Problem description
Give every line back verbatim, dropping all images.

Collected material
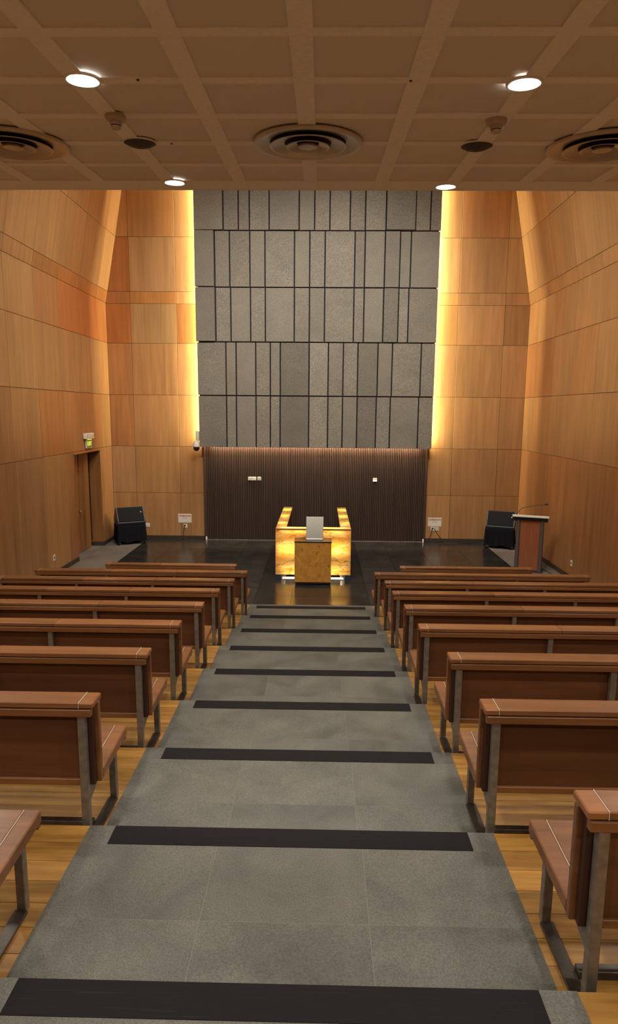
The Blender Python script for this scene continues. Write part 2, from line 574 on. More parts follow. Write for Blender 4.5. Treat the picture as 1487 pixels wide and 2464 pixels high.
# ---- side walls
def side_wall(s):
    nm = 'left' if s < 0 else 'right'
    lab = 'veneer panelled wall at the %s, leaning inward above a knee line' % nm
    xin, xout = s * XW, s * (XW + .35)
    def bx(a, b, y0, y1, z0, z1):
        return (min(a, b), max(a, b), y0, y1, z0, z1)
    c0 = s * (XW + .02)
    core = [bx(c0, xout, YBACK, 13.39, -.3, ZK + .3), bx(c0, xout, 15.02, YB + .3, -.3, ZK + .3),
            bx(c0, xout, 13.39, 15.02, 2.33, ZK + .3)] if s < 0 else [bx(c0, xout, YBACK, YB + .3, -.3, ZK + .3)]
    w = struct(multi_box('wall_' + nm, 'core', None, core), lab)
    # leaning upper part
    H = (ZTOP - ZK) / math.cos(TILT)
    def leaning(name, mat, y0, y1, h0, h1, t0, t1, ch=0.0, tint='n'):
        th = t1 - t0
        me = box_mesh(th, y1 - y0 - .007, h1 - h0 - .007, ch, mat)
        hc, tc = (h0 + h1) / 2, (t0 + t1) / 2
        x = s * (XW - hc * math.sin(TILT) + tc * math.cos(TILT))
        zz = ZK + hc * math.cos(TILT) + tc * math.sin(TILT)
        o = link(name, me, M[mat], w, (x, (y0 + y1) / 2, zz), (0, -s * TILT, 0))
        c = TINT[tint]; j = random.uniform(.95, 1.05)
        o.color = (c[0] * j, c[1] * j, c[2] * j, 1)
        return o
    leaning('leaning_core', 'core', YC - 1.0, YB + .2, .0, H, .02, .14)
    cols = [15.2, 14.08, 12.98, 11.88, 10.78, 9.68, 8.58, 7.48, 6.38]
    edges = [YB] + cols
    px = (xin, c0)
    for i in range(len(edges) - 1):
        yb, ya = edges[i], edges[i + 1]
        for j in range(5):
            z0, z1 = ROWS[j], ROWS[j + 1]
            tint = random.choice('nnnngr')
            if s < 0 and j == 4: tint = 'oo' if i in (1, 2) else 'o' if i < 2 else 'r' if i == 3 else 'g'
            if s < 0 and j == 3: tint = 'g' if i > 0 else 'n'
            if s < 0 and j == 2: tint = 'o' if i == 3 else 'r' if i in (1, 2) else 'n'
            if s > 0 and j in (0, 1): tint = 'r'
            if j in (0, 1):
                if j == 1:
                    continue
                z1 = ROWS[2]
                if s < 0:
                    if i == 0:
                        panel(w, min(px), max(px), 15.02, yb, z0, z1, 'n'); continue
                    if ya > 13.3:
                        continue
                    if ya < 13.39 < yb:
                        yb2 = 13.39
                        panel(w, min(px), max(px), ya, yb2, z0, z1, 'd'); continue
            panel(w, min(px), max(px), ya, yb, z0, z1, tint)
        hb = [0, .275, 1.55, H]
        for j in range(3):
            tint = 'g' if j else ('o' if i < 4 and s < 0 else 'n')
            if s < 0 and j == 2: tint = 'n'
            leaning('wood_panel', 'veneer', ya, yb, hb[j], hb[j + 1], 0, .02, .002, tint)
    panel(w, min(px), max(px), YBACK, edges[-1], ROWS[0], ROWS[5], 'n')
    if s < 0:
        # head panel over the door recess
        panel(w, min(px), max(px), 13.39, 15.02, 2.33, 2.36, 'o')
    return w
wl = side_wall(-1)
wr = side_wall(1)
# wall and ceilings that close the room
struct(box('wall_rear', 'veneer', None, -XW - .3, XW + .3, YBACK - .2, YBACK, -.3, 6.0), 'veneer wall closing the hall behind the viewer')
struct(box('wall_upper', 'veneer', None, -XW - .3, XW + .3, YC - .16, YC - .02, ZC + .02, ZTOP), 'wall above the edge of the low ceiling')
struct(box('trim_1', 'rib', None, -XW, XW, YC - .02, YC, ZC - .002, ZC + .3), 'brown edge of the low ceiling')
struct(box('ceiling_high', 'rib', None, -XW - .3, XW + .3, YC - .2, YB + .3, ZTOP, ZTOP + .2), 'high ceiling above the platform')

# ---- baseboards
struct(box('baseboard_back', 'base', None, -XW, -2.79, YB - .018, YB + .001, 0, .095, .003), 'dark baseboard on the back wall left of the slats')
struct(box('baseboard_back', 'base', None, 2.79, XW, YB - .018, YB + .001, 0, .095, .003), 'dark baseboard on the back wall right of the slats')
struct(box('baseboard_left', 'base', None, -XW - .001, -XW + .018, 15.02, YB - .018, 0, .095, .003), 'short dark baseboard beside the door recess')
struct(box('baseboard_left', 'base', None, -XW - .001, -XW + .018, Yn(9), 13.39, 0, .095, .003), 'dark baseboard on the left wall before the door')
struct(box('baseboard_right', 'base', None, XW - .018, XW + .001, Yn(9), YB - .018, 0, .095, .003), 'dark baseboard along the right wall')

# ---- double door in its recess
door = struct(link('door_1', None, None, None, (-XW, 14.2, 0)), 'brown double door set in a recess below the exit sign')
def dpart(name, mat, x0, x1, y0, y1, z0, z1, par=None, ch=.003, tint=None):
    o = box(name, mat, par or door, x0, x1, y0, y1, z0, z1, ch)
    o.location -= door.location if par is None else door.location + par.location
    if tint:
        o.color = tint
    return o
dpart('jamb', 'veneer', -XW - .27, -XW, 15.0, 15.03, .095, 2.33, tint=(.66, .56, .44, 1))
dpart('jamb_base', 'base', -XW - .27, -XW + .018, 14.985, 15.03, 0, .095)
dpart('jamb', 'veneer', -XW - .27, -XW + .006, 13.36, 13.40, 0, 2.33, tint=(.95, .62, .42, 1))
dpart('head', 'veneer', -XW - .27, -XW + .006, 13.36, 15.03, 2.30, 2.335, tint=(1.0, .75, .52, 1))
dpart('backing', 'joint', -XW - .34, -XW - .30, 13.36, 15.03, 0, 2.36)
for (a, b) in ((13.41, 14.235), (14.29, 14.87)):
    lf = dpart('door_leaf', 'door_wood', -XW - .29, -XW - .25, a, b, .012, 2.30)
    if a < 14:
        kn = lathe('knob', 'steel', lf, [(0, .05), (.018, .05), (.028, .035), (.02, .012), (.012, 0), (.022, 0)], 16, rot=(0, math.pi / 2, 0))
        kn.location = (.02, .38, .95 - 1.156)
for (y, z) in ((14.32, .06), (14.9, .1)):
    dpart('kick_patch', 'steel', -XW - .252, -XW - .247, y, y + .05, z, z + .05)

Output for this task
The Blender Python script for this scene continues. Write part 2, from line 574 on. More parts follow. Write for Blender 4.5. Treat the picture as 1487 pixels wide and 2464 pixels high.
# ---- side walls
def side_wall(s):
    nm = 'left' if s < 0 else 'right'
    lab = 'veneer panelled wall at the %s, leaning inward above a knee line' % nm
    xin, xout = s * XW, s * (XW + .35)
    def bx(a, b, y0, y1, z0, z1):
        return (min(a, b), max(a, b), y0, y1, z0, z1)
    c0 = s * (XW + .02)
    core = [bx(c0, xout, YBACK, 13.39, -.3, ZK + .3), bx(c0, xout, 15.02, YB + .3, -.3, ZK + .3),
            bx(c0, xout, 13.39, 15.02, 2.33, ZK + .3)] if s < 0 else [bx(c0, xout, YBACK, YB + .3, -.3, ZK + .3)]
    w = struct(multi_box('wall_' + nm, 'core', None, core), lab)
    # leaning upper part
    H = (ZTOP - ZK) / math.cos(TILT)
    def leaning(name, mat, y0, y1, h0, h1, t0, t1, ch=0.0, tint='n'):
        th = t1 - t0
        me = box_mesh(th, y1 - y0 - .007, h1 - h0 - .007, ch, mat)
        hc, tc = (h0 + h1) / 2, (t0 + t1) / 2
        x = s * (XW - hc * math.sin(TILT) + tc * math.cos(TILT))
        zz = ZK + hc * math.cos(TILT) + tc * math.sin(TILT)
        o = link(name, me, M[mat], w, (x, (y0 + y1) / 2, zz), (0, -s * TILT, 0))
        c = TINT[tint]; j = random.uniform(.95, 1.05)
        o.color = (c[0] * j, c[1] * j, c[2] * j, 1)
        return o
    leaning('leaning_core', 'core', YC - 1.0, YB + .2, .0, H, .02, .14)
    cols = [15.2, 14.08, 12.98, 11.88, 10.78, 9.68, 8.58, 7.48, 6.38]
    edges = [YB] + cols
    px = (xin, c0)
    for i in range(len(edges) - 1):
        yb, ya = edges[i], edges[i + 1]
        for j in range(5):
            z0, z1 = ROWS[j], ROWS[j + 1]
            tint = random.choice('nnnngr')
            if s < 0 and j == 4: tint = 'oo' if i in (1, 2) else 'o' if i < 2 else 'r' if i == 3 else 'g'
            if s < 0 and j == 3: tint = 'g' if i > 0 else 'n'
            if s < 0 and j == 2: tint = 'o' if i == 3 else 'r' if i in (1, 2) else 'n'
            if s > 0 and j in (0, 1): tint = 'r'
            if j in (0, 1):
                if j == 1:
                    continue
                z1 = ROWS[2]
                if s < 0:
                    if i == 0:
                        panel(w, min(px), max(px), 15.02, yb, z0, z1, 'n'); continue
                    if ya > 13.3:
                        continue
                    if ya < 13.39 < yb:
                        yb2 = 13.39
                        panel(w, min(px), max(px), ya, yb2, z0, z1, 'd'); continue
            panel(w, min(px), max(px), ya, yb, z0, z1, tint)
        hb = [0, .275, 1.55, H]
        for j in range(3):
            tint = 'g' if j else ('o' if i < 4 and s < 0 else 'n')
            if s < 0 and j == 2: tint = 'n'
            leaning('wood_panel', 'veneer', ya, yb, hb[j], hb[j + 1], 0, .02, .002, tint)
    panel(w, min(px), max(px), YBACK, edges[-1], ROWS[0], ROWS[5], 'n')
    if s < 0:
        # head panel over the door recess
        panel(w, min(px), max(px), 13.39, 15.02, 2.33, 2.36, 'o')
    return w
wl = side_wall(-1)
wr = side_wall(1)
# wall and ceilings that close the room
struct(box('wall_rear', 'veneer', None, -XW - .3, XW + .3, YBACK - .2, YBACK, -.3, 6.0), 'veneer wall closing the hall behind the viewer')
struct(box('wall_upper', 'veneer', None, -XW - .3, XW + .3, YC - .16, YC - .02, ZC + .02, ZTOP), 'wall above the edge of the low ceiling')
struct(box('trim_1', 'rib', None, -XW, XW, YC - .02, YC, ZC - .002, ZC + .3), 'brown edge of the low ceiling')
struct(box('ceiling_high', 'rib', None, -XW - .3, XW + .3, YC - .2, YB + .3, ZTOP, ZTOP + .2), 'high ceiling above the platform')

# ---- baseboards
struct(box('baseboard_back', 'base', None, -XW, -2.79, YB - .018, YB + .001, 0, .095, .003), 'dark baseboard on the back wall left of the slats')
struct(box('baseboard_back', 'base', None, 2.79, XW, YB - .018, YB + .001, 0, .095, .003), 'dark baseboard on the back wall right of the slats')
struct(box('baseboard_left', 'base', None, -XW - .001, -XW + .018, 15.02, YB - .018, 0, .095, .003), 'short dark baseboard beside the door recess')
struct(box('baseboard_left', 'base', None, -XW - .001, -XW + .018, Yn(9), 13.39, 0, .095, .003), 'dark baseboard on the left wall before the door')
struct(box('baseboard_right', 'base', None, XW - .018, XW + .001, Yn(9), YB - .018, 0, .095, .003), 'dark baseboard along the right wall')

# ---- double door in its recess
door = struct(link('door_1', None, None, None, (-XW, 14.2, 0)), 'brown double door set in a recess below the exit sign')
def dpart(name, mat, x0, x1, y0, y1, z0, z1, par=None, ch=.003, tint=None):
    o = box(name, mat, par or door, x0, x1, y0, y1, z0, z1, ch)
    o.location -= door.location if par is None else door.location + par.location
    if tint:
        o.color = tint
    return o
dpart('jamb', 'veneer', -XW - .27, -XW, 15.0, 15.03, .095, 2.33, tint=(.66, .56, .44, 1))
dpart('jamb_base', 'base', -XW - .27, -XW + .018, 14.985, 15.03, 0, .095)
dpart('jamb', 'veneer', -XW - .27, -XW + .006, 13.36, 13.40, 0, 2.33, tint=(.95, .62, .42, 1))
dpart('head', 'veneer', -XW - .27, -XW + .006, 13.36, 15.03, 2.30, 2.335, tint=(1.0, .75, .52, 1))
dpart('backing', 'joint', -XW - .34, -XW - .30, 13.36, 15.03, 0, 2.36)
for (a, b) in ((13.41, 14.235), (14.29, 14.87)):
    lf = dpart('door_leaf', 'door_wood', -XW - .29, -XW - .25, a, b, .012, 2.30)
    if a < 14:
        kn = lathe('knob', 'steel', lf, [(0, .05), (.018, .05), (.028, .035), (.02, .012), (.012, 0), (.022, 0)], 16, rot=(0, math.pi / 2, 0))
        kn.location = (.02, .38, .95 - 1.156)
for (y, z) in ((14.32, .06), (14.9, .1)):
    dpart('kick_patch', 'steel', -XW - .252, -XW - .247, y, y + .05, z, z + .05)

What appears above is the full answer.